Ingredient investigation: French butter


As the vegan journey progresses I’ve realised that I need to address the question of suitable French alternatives with a little more focus. In pre-vegan days I loved the taste of creamy President butter on a warm croissant, however my first attempt at baking cakes in France, for a charity event, resulted in a bit of a butter crisis. In the UK I was used to that old favourite Stork, a throwback to my childhood. Here I searched the supermarket for something similar and came away with Astra, which rather appropriately rhymes with ‘disaster’. It didn’t cream with sugar and the resultant cake mixture was inedible. I turned to the Facebook forums for advice and discovered that most British home cooks here use butter – but which one? The choice on the supermarket shelves is vast.

A google search for French butter came up with numerous hits for: ‘why is French butter better? What makes French butter stand out?’ As I’d started my search in response to my frustration with finding the right type of butter for cooking clearly I’d been missing something. I decided to read on! There’s a great article (in French) from QueChoisir – the French equivalent of Which? That unlocks the mysteries of buying butter in France.

True butter contains only two ingredients: crème pasteurisée and ferments lactiques. Anything else isn’t true butter. Allegedly, what makes French butter stand above its UK and US rivals is the butterfat content and production process. In France, by law, unsalted butter must contain 82% butterfat. UK butter, in contrast, only has to contain 80% butterfat. Consequently, French butter tends to contain less water and it is made with cultured cream using the barette process. In this traditional method, the cream is allowed to ‘ripen’ or ferment for a day or two before being churned, after which some cream is re-incorporated into the butter before the final washing process.

The best butters are said to come from Brittany, Normandy and the Poitou-Charente, an area just on the doorstep. Typical of the French there is an AOC accreditation for the best butters. The very best butter is said to be Bordier (available in Paris) and Echiré. I’ve seen neither round these parts but SuperU certainly has some AOC Charentaise butters. With my current move to veganism I wasn’t not too concerned about doing a taste test, my particular gripe was finding the right sort of butter for the Twilight cakes.

Research told me that there are three types of butter: sweet butter, which is common in the UK, a neutral tasting butter made without the fermentation process; lactic butter, which is the predominant European production method where the milk sugars are converted into lactic acid in a fermentation process; and whey butter, which has a lower fat content and is derived from the cheese production process, often called ‘traditional butter’.
 

French butter terminology


There’s no doubt that the French 82% butter is the real deal, and I shall be checking the labels closely. But SuperU has 217 latière products listed so what are all these other blocks sold in the same section of the chill cabinet with labels that are confusingly similar to good old beurre? They are a mixture of butter-related products with a lower butterfat percentage (ranging from 82% down to 15%) and the addition of half a dozen emulsifiers and thickeners, some vegetable fat based products and genuine margarine. The less fat, the more water the product contains and the more chemicals to make it stick together and spread.

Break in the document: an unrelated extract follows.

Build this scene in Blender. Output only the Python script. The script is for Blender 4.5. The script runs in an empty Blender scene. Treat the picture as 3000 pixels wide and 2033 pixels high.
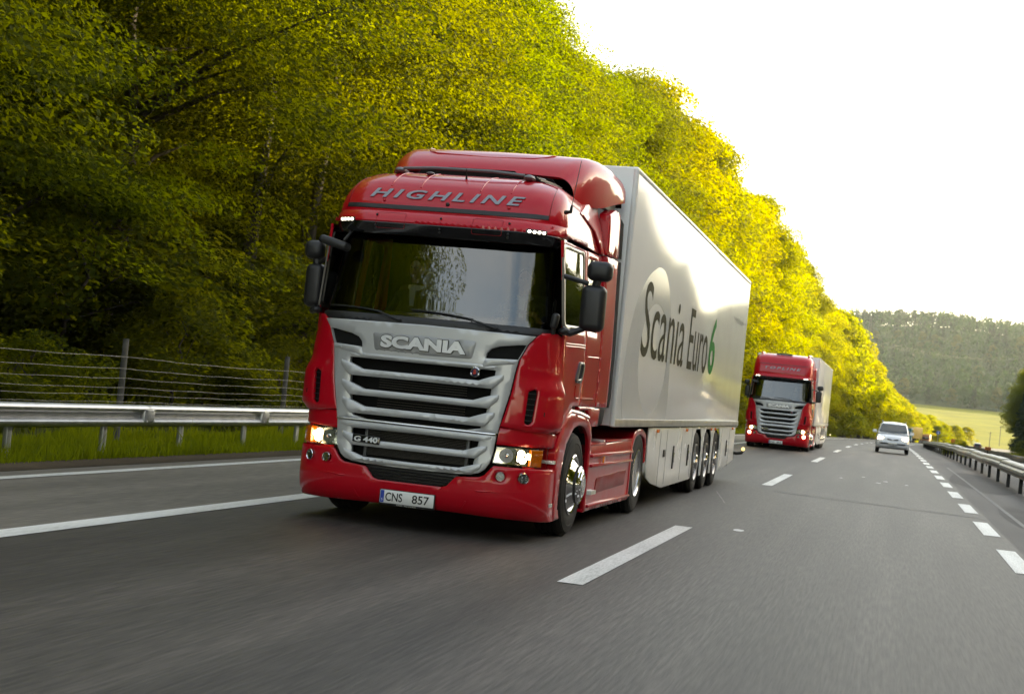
import bpy, bmesh, math, random
import numpy as np
from mathutils import Vector, Matrix, geometry

# ------------------------------------------------------------------ camera, sky, sun, exposure
SC = bpy.context.scene
COL = SC.collection
PI = math.pi
YAW, PITCH, ROLL = 0.2581, 0.0265, 0.0995
fwd = Vector((-math.sin(YAW)*math.cos(PITCH), math.cos(YAW)*math.cos(PITCH), math.sin(PITCH)))
rgt = Vector((math.cos(YAW), math.sin(YAW), 0)); upv = rgt.cross(fwd)
r2 = math.cos(ROLL)*rgt + math.sin(ROLL)*upv
u2 = -math.sin(ROLL)*rgt + math.cos(ROLL)*upv
cd = bpy.data.cameras.new('camera'); cam = bpy.data.objects.new('camera', cd); COL.objects.link(cam)
M = Matrix.Identity(4)
for i in range(3):
    M[i][0], M[i][1], M[i][2] = r2[i], u2[i], -fwd[i]
    M[i][3] = (4.2447, -12.8716, 1.4356)[i]
cam.matrix_world = M
cd.sensor_width = 36; cd.lens = 4264.56/3000*36; cd.clip_end = 9000; cd.clip_start = .1
cd.dof.use_dof = True; cd.dof.focus_distance = 14.0; cd.dof.aperture_fstop = 4.5
SC.camera = cam

SUN_EL, SUN_AZ = math.radians(12.5), math.radians(38)      # azimuth measured from +x (right of the road) towards +y (ahead)
w = bpy.data.worlds.new('World'); SC.world = w; w.use_nodes = True
nt = w.node_tree; bg = nt.nodes['Background']
sky = nt.nodes.new('ShaderNodeTexSky'); sky.sky_type = 'NISHITA'; sky.sun_disc = False
sky.sun_elevation = SUN_EL; sky.sun_rotation = PI/2-SUN_AZ      # rotation runs clockwise from +y
sky.air_density = 1.0; sky.dust_density = 2.2; sky.ozone_density = 1.0; sky.altitude = 450
# thin high cloud: lightens and whitens the sky in soft streaks all the way round
tc = nt.nodes.new('ShaderNodeTexCoord'); mp = nt.nodes.new('ShaderNodeMapping'); mp.inputs['Scale'].default_value = (1.3, 2.2, 5)
nz = nt.nodes.new('ShaderNodeTexNoise'); nz.inputs['Scale'].default_value = 1.6; nz.inputs['Detail'].default_value = 7; nz.inputs['Roughness'].default_value = .55
cr = nt.nodes.new('ShaderNodeValToRGB'); cr.color_ramp.elements[0].position = .36; cr.color_ramp.elements[1].position = .66
cr.color_ramp.elements[1].color = (.85, .85, .85, 1)
hs = nt.nodes.new('ShaderNodeHueSaturation'); hs.inputs['Saturation'].default_value = .45; hs.inputs['Value'].default_value = 1.3
mx = nt.nodes.new('ShaderNodeMix'); mx.data_type = 'RGBA'
nt.links.new(tc.outputs['Generated'], mp.inputs['Vector']); nt.links.new(mp.outputs[0], nz.inputs['Vector'])
nt.links.new(nz.outputs['Fac'], cr.inputs['Fac']); nt.links.new(cr.outputs['Color'], mx.inputs['Factor'])
nt.links.new(sky.outputs[0], hs.inputs['Color']); nt.links.new(sky.outputs[0], mx.inputs['A']); nt.links.new(hs.outputs[0], mx.inputs['B'])
nt.links.new(mx.outputs['Result'], bg.inputs['Color'])
bg.inputs['Strength'].default_value = .15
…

Margarine was actually invented in France in 1869 when Hippolyte Mège-Mouries responded to Napoleon’s request for a butter replacement for the troops and lower classes. The name margarine comes from ‘margaric acid’. The original product was made from beef fat but then vegetable fats were introduced, and once the hydrogenation process was discovered margarine developed significantly from the 1950s onwards. Modern margarine is made from a variety of animal and vegetable fats, and mixed with skimmed milk and emulsifiers. Its popularity must have peaked in my childhood, as I remember we ate nothing else, and butter was considered to be unhealthy and fattening. However, the tide has now turned back to butter, especially those artisan brands like Echire.

Once I’d got to grips with the ingredients and the butterfat percentages I decided to have a look at some of the products we’d eaten in the past. The Astra-disaster turned out to be a vegetable-based margarine with a 70% fat level, this explains why it was impossible to cream with sugar. In the past, we’d been sucked in by a TV advert for St Hubert 41, a supposedly easy-to-spread unctuous butter, and had a phase of buying it; the ingredients breakdown showed this to be 50% vegetable oil, high water content plus seven additives including some milk-based.
The fact that many of the low fat or easy-to-spread butters and vegetable spreads contain milk-based ingredients makes them out of bounds for vegans. I’ve found that the best way to identify them is to look for the words LAIT or LATIERE in bold on the ingredients list. The bold is used to highlight allergy advice, in this case to show that it is not suitable for dairy-free diets. Out of the 217 products available on the local SuperU website I found three suitable for vegans, all labelled (on the front) as 100% vegetal: Tournolive, St Hubert Soja, and St Hubert Pur Vegetal.